## Problem requirements
Begin at the line that contains "Recreate this scene as a Blender Python (bpy) script. Use", stop after the line that contains "COL = SC.collection", and reproduce only that span, unaltered.

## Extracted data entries
* * * * *
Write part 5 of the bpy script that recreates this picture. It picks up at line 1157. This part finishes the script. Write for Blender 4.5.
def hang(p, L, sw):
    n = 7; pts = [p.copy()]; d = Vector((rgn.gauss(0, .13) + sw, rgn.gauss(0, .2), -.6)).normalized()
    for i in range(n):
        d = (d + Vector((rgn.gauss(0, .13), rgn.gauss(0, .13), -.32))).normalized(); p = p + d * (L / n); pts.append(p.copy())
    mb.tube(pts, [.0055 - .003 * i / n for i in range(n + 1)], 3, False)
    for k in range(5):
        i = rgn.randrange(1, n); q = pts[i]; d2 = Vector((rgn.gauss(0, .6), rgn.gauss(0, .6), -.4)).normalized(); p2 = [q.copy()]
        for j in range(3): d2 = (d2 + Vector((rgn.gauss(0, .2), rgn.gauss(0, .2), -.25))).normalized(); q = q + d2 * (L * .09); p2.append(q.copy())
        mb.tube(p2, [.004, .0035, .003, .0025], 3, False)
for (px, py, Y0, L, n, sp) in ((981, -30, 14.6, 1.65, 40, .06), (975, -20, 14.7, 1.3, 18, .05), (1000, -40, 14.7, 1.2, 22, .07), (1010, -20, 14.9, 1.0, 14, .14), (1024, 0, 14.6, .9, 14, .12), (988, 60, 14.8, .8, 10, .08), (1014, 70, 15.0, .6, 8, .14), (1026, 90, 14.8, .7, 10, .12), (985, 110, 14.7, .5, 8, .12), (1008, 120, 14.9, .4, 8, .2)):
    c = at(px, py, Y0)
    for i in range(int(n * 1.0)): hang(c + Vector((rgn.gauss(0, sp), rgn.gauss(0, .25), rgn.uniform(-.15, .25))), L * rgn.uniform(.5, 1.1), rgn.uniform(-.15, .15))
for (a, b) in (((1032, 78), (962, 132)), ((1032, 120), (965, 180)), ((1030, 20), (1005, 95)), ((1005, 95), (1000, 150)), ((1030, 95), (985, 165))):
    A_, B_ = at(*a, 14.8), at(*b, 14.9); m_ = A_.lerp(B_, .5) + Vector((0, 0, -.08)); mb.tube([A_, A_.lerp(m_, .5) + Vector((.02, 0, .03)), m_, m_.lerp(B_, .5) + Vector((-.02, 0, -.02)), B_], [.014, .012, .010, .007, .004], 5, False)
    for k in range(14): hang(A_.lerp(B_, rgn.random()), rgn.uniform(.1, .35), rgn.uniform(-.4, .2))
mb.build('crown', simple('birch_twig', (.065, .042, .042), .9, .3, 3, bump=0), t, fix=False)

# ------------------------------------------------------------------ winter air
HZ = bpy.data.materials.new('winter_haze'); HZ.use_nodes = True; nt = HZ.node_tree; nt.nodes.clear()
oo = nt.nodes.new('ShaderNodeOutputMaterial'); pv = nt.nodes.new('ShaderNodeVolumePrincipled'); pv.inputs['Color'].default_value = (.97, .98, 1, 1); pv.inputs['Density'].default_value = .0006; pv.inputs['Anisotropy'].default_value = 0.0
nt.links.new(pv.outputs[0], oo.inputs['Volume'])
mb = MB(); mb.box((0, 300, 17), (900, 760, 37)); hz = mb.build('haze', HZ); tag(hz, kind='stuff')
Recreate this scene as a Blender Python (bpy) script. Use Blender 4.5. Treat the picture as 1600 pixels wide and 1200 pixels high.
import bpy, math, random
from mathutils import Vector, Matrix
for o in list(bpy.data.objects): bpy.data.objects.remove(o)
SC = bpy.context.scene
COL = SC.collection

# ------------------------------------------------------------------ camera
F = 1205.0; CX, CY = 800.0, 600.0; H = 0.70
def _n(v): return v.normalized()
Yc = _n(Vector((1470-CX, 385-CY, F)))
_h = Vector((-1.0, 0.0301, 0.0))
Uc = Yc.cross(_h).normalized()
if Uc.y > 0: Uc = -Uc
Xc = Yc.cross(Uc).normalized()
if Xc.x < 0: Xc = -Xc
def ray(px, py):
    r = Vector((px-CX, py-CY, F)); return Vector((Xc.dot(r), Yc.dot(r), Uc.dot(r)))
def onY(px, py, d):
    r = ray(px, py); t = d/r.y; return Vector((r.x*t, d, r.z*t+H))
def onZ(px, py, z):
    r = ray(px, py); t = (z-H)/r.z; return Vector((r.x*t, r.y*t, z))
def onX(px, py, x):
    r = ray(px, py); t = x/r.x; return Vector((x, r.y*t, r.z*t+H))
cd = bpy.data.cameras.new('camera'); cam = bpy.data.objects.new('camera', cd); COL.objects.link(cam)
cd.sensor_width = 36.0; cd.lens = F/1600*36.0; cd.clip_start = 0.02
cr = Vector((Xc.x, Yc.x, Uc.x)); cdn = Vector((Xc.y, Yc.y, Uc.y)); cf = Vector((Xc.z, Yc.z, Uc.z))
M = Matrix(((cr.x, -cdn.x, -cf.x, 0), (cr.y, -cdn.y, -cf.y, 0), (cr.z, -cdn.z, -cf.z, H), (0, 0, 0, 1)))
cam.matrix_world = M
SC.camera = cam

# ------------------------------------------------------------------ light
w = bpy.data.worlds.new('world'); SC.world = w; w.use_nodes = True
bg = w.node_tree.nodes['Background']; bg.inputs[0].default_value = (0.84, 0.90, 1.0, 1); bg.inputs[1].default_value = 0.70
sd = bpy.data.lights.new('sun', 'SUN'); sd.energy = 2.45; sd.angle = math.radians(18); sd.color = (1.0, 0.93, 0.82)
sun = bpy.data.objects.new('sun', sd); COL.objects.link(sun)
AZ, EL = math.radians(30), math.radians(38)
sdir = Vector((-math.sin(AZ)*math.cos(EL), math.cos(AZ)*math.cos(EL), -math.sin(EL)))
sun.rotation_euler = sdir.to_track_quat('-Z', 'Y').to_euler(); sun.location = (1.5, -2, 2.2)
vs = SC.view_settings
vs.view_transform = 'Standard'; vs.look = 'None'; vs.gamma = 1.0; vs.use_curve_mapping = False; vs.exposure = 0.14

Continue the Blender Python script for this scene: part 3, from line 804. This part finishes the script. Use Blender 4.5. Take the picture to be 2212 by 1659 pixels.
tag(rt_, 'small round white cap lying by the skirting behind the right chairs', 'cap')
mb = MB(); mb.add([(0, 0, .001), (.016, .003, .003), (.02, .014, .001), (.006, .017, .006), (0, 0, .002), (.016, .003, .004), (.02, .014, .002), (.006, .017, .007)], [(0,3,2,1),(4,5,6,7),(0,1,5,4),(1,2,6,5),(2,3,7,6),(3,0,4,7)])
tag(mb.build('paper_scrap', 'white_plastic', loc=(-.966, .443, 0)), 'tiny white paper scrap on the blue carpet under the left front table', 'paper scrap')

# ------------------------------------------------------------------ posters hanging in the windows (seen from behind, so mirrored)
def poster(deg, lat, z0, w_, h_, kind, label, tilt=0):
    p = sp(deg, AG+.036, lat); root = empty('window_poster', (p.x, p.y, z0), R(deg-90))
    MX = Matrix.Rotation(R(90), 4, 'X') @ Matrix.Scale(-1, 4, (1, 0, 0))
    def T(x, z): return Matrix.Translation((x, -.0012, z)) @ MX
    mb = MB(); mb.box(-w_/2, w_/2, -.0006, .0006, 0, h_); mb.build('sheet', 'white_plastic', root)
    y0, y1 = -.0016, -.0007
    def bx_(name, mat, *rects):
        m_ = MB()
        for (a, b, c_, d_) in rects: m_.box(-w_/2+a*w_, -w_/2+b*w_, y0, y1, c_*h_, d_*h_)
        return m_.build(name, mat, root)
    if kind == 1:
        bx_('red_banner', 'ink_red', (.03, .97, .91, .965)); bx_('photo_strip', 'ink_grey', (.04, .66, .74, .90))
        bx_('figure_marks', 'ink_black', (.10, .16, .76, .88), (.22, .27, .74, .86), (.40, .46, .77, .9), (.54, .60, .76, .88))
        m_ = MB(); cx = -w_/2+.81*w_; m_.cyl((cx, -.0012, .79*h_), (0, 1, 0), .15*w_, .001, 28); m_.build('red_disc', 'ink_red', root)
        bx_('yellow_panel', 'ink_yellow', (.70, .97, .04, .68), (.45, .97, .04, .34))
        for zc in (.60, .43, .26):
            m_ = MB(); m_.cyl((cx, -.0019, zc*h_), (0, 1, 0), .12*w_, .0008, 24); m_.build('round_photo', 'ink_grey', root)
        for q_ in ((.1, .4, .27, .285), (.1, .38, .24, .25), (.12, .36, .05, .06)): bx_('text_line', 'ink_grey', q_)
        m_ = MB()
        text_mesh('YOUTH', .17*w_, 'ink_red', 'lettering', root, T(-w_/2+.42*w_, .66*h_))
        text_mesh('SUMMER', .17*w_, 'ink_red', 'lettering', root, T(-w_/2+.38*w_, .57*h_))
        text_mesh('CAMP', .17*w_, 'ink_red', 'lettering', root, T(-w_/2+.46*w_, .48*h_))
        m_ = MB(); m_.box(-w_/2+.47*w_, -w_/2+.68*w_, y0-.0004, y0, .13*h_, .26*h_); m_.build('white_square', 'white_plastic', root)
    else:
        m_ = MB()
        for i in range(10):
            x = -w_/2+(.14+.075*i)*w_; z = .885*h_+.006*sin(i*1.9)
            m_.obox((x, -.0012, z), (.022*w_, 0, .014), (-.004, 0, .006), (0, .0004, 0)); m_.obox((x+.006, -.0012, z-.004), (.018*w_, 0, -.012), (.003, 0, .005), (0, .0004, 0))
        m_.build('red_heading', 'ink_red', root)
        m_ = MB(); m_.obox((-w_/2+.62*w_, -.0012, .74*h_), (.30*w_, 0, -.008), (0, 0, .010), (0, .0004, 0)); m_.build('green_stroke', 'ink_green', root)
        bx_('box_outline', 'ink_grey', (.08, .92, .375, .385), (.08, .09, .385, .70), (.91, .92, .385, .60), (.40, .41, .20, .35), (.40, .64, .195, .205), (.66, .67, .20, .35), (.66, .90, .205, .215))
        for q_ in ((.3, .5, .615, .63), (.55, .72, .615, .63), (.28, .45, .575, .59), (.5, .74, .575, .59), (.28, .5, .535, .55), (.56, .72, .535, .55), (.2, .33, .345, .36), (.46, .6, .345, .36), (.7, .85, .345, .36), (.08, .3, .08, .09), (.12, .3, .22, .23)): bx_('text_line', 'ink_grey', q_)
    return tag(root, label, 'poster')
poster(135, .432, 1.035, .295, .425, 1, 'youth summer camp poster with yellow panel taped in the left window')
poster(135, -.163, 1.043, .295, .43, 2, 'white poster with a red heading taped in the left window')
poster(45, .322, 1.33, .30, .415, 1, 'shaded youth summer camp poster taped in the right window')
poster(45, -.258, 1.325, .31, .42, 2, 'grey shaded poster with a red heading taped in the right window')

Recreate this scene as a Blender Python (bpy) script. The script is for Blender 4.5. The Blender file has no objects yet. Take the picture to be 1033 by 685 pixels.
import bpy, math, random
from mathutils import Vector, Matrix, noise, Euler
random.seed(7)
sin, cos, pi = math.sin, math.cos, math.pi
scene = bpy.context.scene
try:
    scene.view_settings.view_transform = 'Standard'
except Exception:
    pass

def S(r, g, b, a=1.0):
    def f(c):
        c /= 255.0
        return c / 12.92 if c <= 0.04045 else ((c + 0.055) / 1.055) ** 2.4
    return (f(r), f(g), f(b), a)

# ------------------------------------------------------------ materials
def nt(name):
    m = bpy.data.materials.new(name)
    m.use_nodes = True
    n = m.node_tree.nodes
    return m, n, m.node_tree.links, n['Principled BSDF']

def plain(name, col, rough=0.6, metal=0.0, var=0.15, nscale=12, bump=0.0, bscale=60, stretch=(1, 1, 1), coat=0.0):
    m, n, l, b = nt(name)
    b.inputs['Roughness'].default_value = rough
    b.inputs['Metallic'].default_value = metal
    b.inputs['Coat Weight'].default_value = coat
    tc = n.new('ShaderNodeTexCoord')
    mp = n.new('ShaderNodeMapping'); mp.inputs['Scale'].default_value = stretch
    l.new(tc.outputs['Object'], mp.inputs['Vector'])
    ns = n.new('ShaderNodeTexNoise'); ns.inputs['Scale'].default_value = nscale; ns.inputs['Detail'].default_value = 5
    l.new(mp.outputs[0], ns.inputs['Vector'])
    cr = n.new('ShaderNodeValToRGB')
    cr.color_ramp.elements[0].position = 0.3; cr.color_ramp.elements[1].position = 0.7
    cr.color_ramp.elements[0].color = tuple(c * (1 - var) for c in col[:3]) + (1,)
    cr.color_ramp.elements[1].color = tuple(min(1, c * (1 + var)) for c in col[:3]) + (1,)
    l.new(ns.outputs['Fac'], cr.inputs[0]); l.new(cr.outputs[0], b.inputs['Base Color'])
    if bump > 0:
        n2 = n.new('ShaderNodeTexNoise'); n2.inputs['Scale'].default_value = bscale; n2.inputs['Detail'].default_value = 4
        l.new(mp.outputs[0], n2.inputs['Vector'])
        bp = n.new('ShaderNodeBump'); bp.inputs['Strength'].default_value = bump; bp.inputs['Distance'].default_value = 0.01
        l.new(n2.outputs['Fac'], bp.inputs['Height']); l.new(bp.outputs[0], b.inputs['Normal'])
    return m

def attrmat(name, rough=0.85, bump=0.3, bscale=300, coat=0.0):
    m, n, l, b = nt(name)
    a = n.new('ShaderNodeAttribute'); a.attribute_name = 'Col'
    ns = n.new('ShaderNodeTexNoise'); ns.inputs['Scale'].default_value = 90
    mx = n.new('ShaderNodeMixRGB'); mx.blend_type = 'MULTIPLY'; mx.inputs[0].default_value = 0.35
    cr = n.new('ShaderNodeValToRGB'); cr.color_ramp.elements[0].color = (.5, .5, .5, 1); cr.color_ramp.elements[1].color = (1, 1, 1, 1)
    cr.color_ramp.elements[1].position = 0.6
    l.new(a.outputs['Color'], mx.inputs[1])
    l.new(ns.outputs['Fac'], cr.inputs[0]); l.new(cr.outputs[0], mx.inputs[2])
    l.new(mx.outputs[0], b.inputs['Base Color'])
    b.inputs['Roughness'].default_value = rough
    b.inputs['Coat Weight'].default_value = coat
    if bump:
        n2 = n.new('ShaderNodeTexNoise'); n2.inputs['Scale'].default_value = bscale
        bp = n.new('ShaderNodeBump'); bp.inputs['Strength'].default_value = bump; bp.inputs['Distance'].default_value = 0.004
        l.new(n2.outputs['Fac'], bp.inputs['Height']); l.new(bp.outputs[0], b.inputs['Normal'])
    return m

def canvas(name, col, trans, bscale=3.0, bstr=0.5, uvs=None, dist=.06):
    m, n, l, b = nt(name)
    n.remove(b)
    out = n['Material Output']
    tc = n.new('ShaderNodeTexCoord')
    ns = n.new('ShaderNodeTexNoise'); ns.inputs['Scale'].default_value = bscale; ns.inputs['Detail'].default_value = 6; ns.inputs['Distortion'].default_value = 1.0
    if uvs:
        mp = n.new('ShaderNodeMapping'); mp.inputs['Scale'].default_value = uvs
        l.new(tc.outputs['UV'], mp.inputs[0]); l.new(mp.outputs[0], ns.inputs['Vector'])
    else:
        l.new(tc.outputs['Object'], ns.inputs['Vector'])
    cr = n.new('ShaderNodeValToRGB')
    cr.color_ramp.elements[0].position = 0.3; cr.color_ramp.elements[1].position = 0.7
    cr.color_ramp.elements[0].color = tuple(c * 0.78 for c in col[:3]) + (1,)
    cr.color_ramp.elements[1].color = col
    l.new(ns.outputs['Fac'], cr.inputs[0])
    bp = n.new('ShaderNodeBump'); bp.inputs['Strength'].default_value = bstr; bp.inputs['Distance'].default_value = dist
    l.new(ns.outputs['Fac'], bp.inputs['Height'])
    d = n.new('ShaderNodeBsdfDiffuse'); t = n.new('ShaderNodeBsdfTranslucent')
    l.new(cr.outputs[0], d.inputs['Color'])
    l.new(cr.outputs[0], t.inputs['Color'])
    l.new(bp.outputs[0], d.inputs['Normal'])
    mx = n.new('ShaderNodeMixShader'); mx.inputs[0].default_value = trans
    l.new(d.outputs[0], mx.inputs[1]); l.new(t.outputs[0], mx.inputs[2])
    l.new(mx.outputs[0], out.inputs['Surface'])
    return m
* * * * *
## Reply to the exercise
Recreate this scene as a Blender Python (bpy) script. Use Blender 4.5. Treat the picture as 1600 pixels wide and 1200 pixels high.
import bpy, math, random
from mathutils import Vector, Matrix
for o in list(bpy.data.objects): bpy.data.objects.remove(o)
SC = bpy.context.scene
COL = SC.collection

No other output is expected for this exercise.